Over at Harry’s Place they’ve been celebrating Peter Tatchell’s success in bullying a small publisher into making a public apology for supposedly libelling him. The issue arose from criticisms of Tatchell made in the chapter “Gay Imperialism: Gender and Sexuality Discourse in the ‘War on Terror'” (pdf here) by Jin Haritaworn, Tamsila Tauqir and Esra Erdem, from the book Out of Place: Interrogating Silences in Queerness/Raciality, published last year.
The publishers’ statement of apology is comprehensive, not to say grovelling. It concedes that the offending chapter “contains serious, defamatory untruths concerning Peter Tatchell”. Tatchell apparently “is not Islamophobic” and “the insinuation that he is anti-Muslim is untrue”. In fact, “Mr Tatchell has never criticised Muslims in general, only Muslim fundamentalists”.
The publishers say they now recognise that “the human rights work of Mr Tatchell and OutRage! is motivated by a sincere support for people struggle against tyranny and injustice, and has involved valuable assistance to many LGBT campaigners in the UK and worldwide…. Peter Tatchell was one of the first LGBT campaigners to reject a western-centred approach to LGBT human rights and, from the early 1970s, to campaign for LGBT human rights universally and internationally.”
Indeed, it would appear that Tatchell bestrides our world like a colossus:
“From the 1960s, he has been active in anti-imperialist solidarity campaigns, supporting the national liberation struggles of the peoples of Vietnam, Cambodia, Laos, South Africa, Zimbabwe, Mozambique, Angola, Guinea-Bissau, Eritrea, Oman, Nicaragua, Palestine, Western Sahara, East Timor and West Papua…. Mr Tatchell continues to campaign for the independence of the Western Sahara, Palestine and West Papua. He supports the struggles for democracy and human rights in Iran, Russia, Iraq, Saudi Arabia, Burma, Turkey, Columbia, Somaliland, Baluchistan, Zimbabwe, Sudan, Belarus and elsewhere.”
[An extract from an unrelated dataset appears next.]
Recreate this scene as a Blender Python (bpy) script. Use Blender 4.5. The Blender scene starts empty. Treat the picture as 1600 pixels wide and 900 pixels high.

It is evident that the author of this statement would fully endorse the adulatory description of Tatchell, by David Toube at Harry’s Place, as a “brave and saintly man”. And that is hardly surprising, since the statement was obviously dictated by Tatchell himself. Those of us who regretfully decided long ago that Tatchell had degenerated into a self-promoting narcissistic parody of his former self can only conclude that our judgement was spot on.